Chip & Dale & Nic(k)

The Unbearable Weight of Massive Talent is a movie where Nick Cage (played by Nic Cage) finds himself embroiled in a criminal conspiracy. Chip ’n Dale: Rescue Rangers is a movie where Chip and Dale (the stars of the cartoon Rescue Rangers) find themselves embroiled in a criminal conspiracy. Both of these movies are pretty meta stories that play with the idea of the actors themselves (be they Cage or chipmunk) going on an adventure that’s ‘real’ instead of their usual fiction, and both are messy movies but are a lot of fun.

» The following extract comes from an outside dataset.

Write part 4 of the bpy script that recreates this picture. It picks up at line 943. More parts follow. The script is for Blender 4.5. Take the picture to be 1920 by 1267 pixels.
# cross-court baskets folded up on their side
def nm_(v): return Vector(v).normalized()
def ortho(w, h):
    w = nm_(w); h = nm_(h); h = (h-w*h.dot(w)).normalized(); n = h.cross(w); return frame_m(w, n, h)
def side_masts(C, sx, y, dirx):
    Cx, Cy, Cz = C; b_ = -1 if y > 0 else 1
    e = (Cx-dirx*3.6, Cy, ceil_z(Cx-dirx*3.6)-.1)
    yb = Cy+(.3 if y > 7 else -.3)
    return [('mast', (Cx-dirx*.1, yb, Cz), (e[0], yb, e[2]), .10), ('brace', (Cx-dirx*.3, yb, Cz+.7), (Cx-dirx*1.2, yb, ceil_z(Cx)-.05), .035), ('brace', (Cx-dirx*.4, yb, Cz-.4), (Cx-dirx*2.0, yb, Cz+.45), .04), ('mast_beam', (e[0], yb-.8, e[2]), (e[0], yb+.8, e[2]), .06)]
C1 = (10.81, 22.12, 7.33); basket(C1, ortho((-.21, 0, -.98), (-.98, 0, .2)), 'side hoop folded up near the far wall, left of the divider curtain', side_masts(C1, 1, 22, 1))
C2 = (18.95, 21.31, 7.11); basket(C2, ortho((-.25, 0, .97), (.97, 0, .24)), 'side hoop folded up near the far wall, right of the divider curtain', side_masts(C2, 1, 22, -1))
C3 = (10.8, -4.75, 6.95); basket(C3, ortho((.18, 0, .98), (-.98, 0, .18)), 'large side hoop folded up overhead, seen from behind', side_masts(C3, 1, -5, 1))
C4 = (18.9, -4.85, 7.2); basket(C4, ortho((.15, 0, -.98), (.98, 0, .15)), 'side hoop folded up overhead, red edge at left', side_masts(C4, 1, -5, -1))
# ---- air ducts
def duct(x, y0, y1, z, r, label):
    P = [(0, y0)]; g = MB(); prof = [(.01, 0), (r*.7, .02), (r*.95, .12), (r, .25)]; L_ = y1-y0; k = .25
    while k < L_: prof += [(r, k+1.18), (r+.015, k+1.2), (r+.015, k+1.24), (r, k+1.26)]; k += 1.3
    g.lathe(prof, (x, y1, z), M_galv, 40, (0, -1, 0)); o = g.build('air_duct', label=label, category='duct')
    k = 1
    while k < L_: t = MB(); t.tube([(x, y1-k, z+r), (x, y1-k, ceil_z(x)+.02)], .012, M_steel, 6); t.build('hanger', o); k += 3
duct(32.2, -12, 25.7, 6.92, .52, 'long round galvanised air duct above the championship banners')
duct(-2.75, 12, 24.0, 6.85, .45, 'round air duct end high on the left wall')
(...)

What’s striking, though, is how each movie does something different with the meta-reputation of its protagonists. Chip and Dale, like Nicolas Cage, are larger-than-life and bring their own baggage and it’s up to the movies’ narratives to deal with it. And they do, though to varying success.

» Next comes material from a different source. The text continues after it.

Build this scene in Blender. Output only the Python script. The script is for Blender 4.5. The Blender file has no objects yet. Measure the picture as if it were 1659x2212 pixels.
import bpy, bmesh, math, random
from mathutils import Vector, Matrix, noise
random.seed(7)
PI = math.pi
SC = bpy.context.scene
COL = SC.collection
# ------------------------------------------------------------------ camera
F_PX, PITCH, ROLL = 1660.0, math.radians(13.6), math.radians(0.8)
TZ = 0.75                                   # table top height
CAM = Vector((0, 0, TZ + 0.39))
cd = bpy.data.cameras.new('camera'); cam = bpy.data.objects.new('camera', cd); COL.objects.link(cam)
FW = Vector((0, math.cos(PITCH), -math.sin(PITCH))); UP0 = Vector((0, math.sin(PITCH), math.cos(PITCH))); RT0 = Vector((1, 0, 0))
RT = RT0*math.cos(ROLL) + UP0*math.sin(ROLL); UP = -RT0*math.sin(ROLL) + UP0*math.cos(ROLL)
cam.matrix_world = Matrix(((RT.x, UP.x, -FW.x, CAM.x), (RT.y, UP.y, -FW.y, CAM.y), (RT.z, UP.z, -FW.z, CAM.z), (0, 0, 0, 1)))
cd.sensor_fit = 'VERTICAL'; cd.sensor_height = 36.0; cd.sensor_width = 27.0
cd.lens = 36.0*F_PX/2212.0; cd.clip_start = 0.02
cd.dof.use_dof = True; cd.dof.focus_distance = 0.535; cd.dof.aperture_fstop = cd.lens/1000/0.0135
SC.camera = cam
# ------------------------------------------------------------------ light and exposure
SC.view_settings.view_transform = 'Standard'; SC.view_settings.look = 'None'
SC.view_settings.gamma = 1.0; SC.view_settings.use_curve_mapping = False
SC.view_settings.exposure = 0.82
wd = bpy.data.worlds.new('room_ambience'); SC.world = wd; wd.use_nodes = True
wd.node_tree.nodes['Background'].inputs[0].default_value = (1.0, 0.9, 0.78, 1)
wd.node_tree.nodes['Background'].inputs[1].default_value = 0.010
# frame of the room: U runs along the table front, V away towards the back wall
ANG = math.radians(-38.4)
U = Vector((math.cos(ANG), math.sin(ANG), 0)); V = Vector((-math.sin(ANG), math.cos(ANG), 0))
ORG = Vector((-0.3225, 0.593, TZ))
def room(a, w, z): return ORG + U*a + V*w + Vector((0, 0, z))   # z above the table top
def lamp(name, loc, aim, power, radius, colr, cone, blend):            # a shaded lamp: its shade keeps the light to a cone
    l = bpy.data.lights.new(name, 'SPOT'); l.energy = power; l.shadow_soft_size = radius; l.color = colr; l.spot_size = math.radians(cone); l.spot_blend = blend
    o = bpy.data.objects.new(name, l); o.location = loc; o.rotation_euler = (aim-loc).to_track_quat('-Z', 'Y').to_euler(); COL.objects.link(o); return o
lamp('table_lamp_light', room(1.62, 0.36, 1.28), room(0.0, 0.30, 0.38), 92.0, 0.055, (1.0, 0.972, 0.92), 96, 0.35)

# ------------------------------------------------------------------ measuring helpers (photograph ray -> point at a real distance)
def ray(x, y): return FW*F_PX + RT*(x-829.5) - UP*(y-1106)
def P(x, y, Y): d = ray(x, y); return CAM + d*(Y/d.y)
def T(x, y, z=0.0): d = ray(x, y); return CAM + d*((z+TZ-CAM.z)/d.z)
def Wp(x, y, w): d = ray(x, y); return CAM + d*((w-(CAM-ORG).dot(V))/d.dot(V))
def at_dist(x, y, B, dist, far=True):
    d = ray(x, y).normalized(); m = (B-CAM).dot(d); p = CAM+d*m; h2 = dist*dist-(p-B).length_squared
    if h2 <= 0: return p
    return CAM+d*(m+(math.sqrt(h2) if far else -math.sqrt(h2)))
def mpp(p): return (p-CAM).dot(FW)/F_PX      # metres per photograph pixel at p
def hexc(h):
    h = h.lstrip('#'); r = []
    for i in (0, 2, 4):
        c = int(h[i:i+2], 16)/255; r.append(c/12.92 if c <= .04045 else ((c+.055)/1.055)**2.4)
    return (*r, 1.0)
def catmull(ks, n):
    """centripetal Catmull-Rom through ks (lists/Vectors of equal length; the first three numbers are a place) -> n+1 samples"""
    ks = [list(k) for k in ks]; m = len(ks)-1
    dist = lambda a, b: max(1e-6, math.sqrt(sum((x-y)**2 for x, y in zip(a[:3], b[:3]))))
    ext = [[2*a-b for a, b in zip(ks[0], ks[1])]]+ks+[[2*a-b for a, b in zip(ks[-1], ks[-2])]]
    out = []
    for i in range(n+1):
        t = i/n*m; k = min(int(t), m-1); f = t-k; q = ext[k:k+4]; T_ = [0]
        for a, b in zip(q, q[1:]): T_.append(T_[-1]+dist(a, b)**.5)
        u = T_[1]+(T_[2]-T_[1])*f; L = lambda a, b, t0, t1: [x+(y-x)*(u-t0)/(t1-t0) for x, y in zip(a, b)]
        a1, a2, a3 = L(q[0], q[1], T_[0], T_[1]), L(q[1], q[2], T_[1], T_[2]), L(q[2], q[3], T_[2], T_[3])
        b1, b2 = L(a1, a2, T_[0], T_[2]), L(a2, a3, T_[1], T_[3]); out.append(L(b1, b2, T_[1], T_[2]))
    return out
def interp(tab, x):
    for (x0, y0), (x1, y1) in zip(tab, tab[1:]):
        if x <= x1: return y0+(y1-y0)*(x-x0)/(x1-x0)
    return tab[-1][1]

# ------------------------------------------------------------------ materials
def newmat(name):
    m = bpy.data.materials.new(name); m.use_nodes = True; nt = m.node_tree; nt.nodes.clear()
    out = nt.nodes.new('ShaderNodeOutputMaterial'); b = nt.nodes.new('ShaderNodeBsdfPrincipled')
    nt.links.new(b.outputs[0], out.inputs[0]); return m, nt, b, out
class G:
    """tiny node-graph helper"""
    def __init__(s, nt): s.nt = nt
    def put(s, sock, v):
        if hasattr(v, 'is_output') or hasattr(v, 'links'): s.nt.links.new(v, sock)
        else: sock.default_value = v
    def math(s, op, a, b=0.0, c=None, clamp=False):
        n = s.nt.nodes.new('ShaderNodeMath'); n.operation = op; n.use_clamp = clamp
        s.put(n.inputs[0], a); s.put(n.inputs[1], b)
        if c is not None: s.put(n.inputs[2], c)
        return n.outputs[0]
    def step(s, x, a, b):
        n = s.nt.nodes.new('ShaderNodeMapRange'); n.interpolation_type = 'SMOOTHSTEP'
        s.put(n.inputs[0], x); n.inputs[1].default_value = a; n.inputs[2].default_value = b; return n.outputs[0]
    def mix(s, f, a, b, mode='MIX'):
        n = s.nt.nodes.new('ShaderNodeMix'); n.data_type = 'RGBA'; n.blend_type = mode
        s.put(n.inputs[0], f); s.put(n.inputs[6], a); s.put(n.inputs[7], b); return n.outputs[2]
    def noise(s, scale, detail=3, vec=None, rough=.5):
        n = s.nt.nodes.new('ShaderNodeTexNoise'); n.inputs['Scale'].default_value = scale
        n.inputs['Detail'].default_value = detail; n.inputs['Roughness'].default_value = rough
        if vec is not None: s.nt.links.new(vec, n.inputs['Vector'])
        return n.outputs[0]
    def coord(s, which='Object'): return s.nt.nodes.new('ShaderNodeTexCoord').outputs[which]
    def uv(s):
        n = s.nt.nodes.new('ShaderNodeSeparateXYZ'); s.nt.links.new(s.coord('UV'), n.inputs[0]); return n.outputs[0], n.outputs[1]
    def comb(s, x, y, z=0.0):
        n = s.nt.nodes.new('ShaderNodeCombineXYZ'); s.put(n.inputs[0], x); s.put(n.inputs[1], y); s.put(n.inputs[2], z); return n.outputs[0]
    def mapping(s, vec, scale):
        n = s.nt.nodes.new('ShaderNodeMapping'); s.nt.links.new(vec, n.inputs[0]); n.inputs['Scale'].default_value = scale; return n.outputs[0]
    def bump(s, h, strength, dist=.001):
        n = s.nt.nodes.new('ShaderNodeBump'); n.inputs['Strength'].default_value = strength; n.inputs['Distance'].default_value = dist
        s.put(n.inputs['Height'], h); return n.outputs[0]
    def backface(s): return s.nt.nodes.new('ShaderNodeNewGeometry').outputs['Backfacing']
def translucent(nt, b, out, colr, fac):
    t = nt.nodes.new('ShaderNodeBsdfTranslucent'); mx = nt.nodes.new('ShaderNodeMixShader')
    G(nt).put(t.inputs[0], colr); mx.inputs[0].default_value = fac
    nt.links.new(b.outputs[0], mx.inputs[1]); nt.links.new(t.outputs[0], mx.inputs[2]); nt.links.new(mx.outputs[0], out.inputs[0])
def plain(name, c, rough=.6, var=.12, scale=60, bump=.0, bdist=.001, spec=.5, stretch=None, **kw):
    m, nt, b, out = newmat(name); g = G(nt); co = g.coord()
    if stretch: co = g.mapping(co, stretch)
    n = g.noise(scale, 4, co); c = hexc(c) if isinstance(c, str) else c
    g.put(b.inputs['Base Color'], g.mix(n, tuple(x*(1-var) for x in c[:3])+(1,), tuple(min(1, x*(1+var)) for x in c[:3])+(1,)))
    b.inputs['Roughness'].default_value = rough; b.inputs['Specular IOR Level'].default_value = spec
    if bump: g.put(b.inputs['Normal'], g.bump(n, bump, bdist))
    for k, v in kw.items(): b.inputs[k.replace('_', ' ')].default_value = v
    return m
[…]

Massive Talent spends a good amount of time sketching out what makes Nick Cage tick as a character, and in doing so veers away from the weirdness of having a character named Nick Cage who’s a lot like Nic Cage and played by Nic Cage. It works, in places, because the idea of Nick Cage bonding with Pedro Pascal’s Javi while trying to escape his own Caginess does have merit. Unfortunately, the third act puts both the bromance and Caginess aside in favor of a disappointingly generic finale. It’s understandable; there is (presumably) a diminishing return on Cage Energy, and Massive Talent doesn’t reach that point, though at the expense of not leaning all the way in.

Conversely, Rescue Rangers’ conceit is meeting Chip and Dale, the stars of the real Rescue Rangers cartoon, years and years after their prime. The movie, though, leans all the way into it, creating a bizarre world where literally every animated character ever exists in the real world; Roger Rabbit on a delightful cocktail of party drugs. It teases out a world wherein Chip and Dale would be estranged has-beens, and then uses that to fuel its drama. It’s the weirdness of it all that facilities a narrative for the two chipmunks rekindle their bromance and solve crime. Things do get a little muddled along the way, and the chipmunks are sketched a little lighter than in a more focused movie but it, like Massive Talent, works for the most part.

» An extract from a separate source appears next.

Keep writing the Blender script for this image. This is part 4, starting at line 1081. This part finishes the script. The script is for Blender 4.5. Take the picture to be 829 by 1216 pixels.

Both movies are delightfully weird and merrily play along the line between reality and fiction. I’m glad both exist with their offbeat sensibilities and bold concepts (seriously, the movies exist now, but try explaining them to someone who’s no idea of it). Maybe more storytellers will try their hands at these meta-but-not movies, and hey, maybe the next one will nail it perfectly.